Controversias como las que afectan a Mitchell o Kapuscinsky no surgen desde el territorio que el periodismo comparte con la literatura. Surgen, por el contrario, desde el que reclama en exclusiva, como es el de la información a los ciudadanos. Es desde este último territorio desde donde el periodismo se erige en poder, no asistiéndole otra legitimidad que la de su propio compromiso con unas normas deontológicas.

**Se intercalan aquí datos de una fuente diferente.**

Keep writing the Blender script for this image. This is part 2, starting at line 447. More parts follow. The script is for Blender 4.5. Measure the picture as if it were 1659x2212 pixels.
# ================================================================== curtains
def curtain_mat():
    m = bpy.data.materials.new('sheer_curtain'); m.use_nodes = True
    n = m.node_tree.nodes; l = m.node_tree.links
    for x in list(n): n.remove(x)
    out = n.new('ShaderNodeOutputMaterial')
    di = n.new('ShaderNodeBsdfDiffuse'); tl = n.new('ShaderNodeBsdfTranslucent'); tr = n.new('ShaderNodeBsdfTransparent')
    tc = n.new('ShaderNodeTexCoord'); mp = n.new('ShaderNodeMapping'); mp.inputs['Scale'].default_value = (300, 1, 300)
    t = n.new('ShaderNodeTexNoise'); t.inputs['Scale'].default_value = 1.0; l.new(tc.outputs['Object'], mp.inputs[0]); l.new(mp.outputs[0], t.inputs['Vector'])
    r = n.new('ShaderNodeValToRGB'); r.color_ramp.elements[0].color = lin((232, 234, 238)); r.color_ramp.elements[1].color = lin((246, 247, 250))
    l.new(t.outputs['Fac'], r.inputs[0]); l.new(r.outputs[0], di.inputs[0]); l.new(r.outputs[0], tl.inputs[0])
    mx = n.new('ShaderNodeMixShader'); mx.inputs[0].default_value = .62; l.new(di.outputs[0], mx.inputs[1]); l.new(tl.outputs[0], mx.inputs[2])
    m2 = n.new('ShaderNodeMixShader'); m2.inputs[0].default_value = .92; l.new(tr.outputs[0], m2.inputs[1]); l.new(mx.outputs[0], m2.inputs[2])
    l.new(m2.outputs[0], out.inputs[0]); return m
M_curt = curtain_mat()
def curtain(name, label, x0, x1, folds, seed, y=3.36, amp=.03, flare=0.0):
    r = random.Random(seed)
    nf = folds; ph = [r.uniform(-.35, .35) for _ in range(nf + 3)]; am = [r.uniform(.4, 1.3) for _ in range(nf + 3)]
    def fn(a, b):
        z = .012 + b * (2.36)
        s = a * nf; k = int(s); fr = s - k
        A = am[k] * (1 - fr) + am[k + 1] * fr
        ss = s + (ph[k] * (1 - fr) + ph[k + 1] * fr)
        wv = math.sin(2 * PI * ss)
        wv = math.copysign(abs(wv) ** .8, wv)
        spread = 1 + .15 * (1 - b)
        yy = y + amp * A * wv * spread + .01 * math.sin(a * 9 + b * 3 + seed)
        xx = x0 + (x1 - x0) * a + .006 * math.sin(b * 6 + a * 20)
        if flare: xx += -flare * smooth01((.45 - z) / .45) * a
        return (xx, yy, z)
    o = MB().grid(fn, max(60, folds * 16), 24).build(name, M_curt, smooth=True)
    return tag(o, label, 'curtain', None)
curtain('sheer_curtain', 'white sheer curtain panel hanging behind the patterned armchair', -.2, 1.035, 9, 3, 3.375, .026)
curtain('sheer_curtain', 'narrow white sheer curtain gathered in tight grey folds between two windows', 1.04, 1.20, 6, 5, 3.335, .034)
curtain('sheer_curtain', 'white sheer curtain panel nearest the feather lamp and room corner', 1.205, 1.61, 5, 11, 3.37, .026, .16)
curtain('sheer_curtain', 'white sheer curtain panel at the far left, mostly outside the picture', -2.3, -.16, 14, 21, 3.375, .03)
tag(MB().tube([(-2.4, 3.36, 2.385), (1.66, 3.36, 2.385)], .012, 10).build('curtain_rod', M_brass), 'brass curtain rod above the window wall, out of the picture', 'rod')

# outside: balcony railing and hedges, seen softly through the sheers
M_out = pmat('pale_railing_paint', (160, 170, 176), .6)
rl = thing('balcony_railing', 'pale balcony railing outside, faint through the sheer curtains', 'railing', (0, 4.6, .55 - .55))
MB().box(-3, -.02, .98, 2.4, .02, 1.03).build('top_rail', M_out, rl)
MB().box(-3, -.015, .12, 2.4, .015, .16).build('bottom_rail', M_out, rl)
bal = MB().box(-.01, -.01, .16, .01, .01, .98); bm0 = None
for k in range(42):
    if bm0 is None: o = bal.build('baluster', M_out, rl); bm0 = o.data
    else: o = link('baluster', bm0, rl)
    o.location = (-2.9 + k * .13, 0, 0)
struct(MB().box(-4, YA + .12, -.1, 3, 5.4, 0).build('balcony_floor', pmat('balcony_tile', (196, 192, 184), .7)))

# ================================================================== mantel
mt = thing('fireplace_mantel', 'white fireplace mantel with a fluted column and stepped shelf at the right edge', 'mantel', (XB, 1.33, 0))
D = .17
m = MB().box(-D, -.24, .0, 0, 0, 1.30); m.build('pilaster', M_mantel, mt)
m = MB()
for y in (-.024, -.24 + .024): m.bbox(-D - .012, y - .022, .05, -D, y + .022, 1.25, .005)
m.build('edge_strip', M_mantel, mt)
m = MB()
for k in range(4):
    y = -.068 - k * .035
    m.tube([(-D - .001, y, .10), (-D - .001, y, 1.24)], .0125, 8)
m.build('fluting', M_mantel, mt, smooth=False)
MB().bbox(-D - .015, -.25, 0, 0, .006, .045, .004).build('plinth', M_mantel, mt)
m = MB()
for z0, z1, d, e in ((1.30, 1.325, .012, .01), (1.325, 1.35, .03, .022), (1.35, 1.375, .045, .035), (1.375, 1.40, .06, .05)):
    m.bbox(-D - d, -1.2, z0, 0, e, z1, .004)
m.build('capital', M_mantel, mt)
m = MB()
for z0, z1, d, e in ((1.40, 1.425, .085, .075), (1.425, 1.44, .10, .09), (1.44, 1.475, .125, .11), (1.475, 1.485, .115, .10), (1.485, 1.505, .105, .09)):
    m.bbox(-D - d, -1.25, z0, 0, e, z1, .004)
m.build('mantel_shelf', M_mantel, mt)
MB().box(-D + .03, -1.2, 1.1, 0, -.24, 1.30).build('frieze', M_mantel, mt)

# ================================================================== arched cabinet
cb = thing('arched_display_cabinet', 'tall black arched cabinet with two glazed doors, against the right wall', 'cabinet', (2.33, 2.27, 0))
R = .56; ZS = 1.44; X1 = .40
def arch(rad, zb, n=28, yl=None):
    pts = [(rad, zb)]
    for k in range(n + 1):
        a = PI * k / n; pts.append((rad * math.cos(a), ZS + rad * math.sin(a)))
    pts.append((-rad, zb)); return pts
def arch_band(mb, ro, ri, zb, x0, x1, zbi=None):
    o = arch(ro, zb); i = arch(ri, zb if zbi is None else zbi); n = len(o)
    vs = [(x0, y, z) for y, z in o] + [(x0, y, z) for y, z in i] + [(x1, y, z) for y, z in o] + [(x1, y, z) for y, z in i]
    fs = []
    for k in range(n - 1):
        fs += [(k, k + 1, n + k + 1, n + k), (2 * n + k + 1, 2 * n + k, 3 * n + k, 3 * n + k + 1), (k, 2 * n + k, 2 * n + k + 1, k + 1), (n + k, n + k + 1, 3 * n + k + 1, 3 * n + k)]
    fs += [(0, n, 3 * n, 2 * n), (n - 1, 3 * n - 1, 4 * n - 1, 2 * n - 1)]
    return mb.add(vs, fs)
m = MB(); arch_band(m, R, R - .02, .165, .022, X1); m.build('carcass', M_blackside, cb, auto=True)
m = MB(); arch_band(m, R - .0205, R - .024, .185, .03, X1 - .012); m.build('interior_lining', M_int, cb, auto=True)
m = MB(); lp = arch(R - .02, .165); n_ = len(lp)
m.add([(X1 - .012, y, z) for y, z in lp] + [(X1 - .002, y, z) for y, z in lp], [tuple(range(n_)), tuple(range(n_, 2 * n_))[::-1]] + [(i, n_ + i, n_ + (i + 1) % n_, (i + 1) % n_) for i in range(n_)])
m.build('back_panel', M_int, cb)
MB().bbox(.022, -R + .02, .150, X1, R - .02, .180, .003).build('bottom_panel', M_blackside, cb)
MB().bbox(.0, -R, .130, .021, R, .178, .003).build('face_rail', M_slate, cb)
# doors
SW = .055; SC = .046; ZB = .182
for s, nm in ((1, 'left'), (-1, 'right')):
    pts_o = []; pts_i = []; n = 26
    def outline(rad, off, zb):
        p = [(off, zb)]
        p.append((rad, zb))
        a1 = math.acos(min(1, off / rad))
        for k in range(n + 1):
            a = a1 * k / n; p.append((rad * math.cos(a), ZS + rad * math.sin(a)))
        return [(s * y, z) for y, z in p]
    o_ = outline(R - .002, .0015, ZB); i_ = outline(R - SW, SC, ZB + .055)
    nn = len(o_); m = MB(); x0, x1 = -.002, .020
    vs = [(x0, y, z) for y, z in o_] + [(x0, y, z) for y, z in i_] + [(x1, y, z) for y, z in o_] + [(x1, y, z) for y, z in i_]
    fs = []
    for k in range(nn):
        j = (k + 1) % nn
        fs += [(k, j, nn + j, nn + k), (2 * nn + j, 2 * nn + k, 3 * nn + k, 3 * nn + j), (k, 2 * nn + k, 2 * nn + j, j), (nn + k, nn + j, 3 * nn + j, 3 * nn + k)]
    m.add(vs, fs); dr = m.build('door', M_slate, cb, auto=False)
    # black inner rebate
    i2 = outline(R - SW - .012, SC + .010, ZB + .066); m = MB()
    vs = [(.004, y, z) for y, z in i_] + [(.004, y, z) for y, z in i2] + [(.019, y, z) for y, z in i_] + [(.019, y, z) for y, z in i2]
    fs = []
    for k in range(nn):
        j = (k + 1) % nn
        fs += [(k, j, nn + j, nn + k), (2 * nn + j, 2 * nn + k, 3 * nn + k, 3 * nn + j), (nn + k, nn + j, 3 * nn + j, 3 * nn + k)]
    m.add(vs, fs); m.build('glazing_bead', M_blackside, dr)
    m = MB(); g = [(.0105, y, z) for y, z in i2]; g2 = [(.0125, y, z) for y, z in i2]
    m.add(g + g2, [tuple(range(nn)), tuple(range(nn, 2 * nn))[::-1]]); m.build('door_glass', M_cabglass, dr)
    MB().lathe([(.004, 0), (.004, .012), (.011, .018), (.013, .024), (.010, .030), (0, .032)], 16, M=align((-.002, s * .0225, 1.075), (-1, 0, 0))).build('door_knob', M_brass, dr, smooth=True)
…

Es ese compromiso el que habrían violado Mitchell o Kapuscinsky en su tiempo, pero también el que podrían estar quebrantando, en el nuestro, algunas prácticas consolidadas en el periodismo. ¿Pueden los medios actuar como cooperadores necesarios en la revelación de secretos judiciales u otros al tiempo que reclaman la regeneración democrática? ¿Pueden seguir exigiendo moralidad cuando aceptan regirse por índices de audiencia que solo confirman la coincidencia entre lo morboso y lo mayoritario? ¿Pueden seguir concediendo un espacio tan desproporcionado a la opinión que se acabe convalidando la mentira por ausencia de información?
 
Sería ingenuo imaginar que son solo los poderes institucionales los que están en crisis, en tanto que el periodismo permanece inmune. Mientras que los poderes institucionales están obligados a reconsiderar públicamente sus comportamientos, asumiendo en su caso graves responsabilidades, nada semejante ocurre en el periodismo. Salvo cuando, como en los casos de Mitchell o Kapuscinsky, las responsabilidades no son ya exigibles.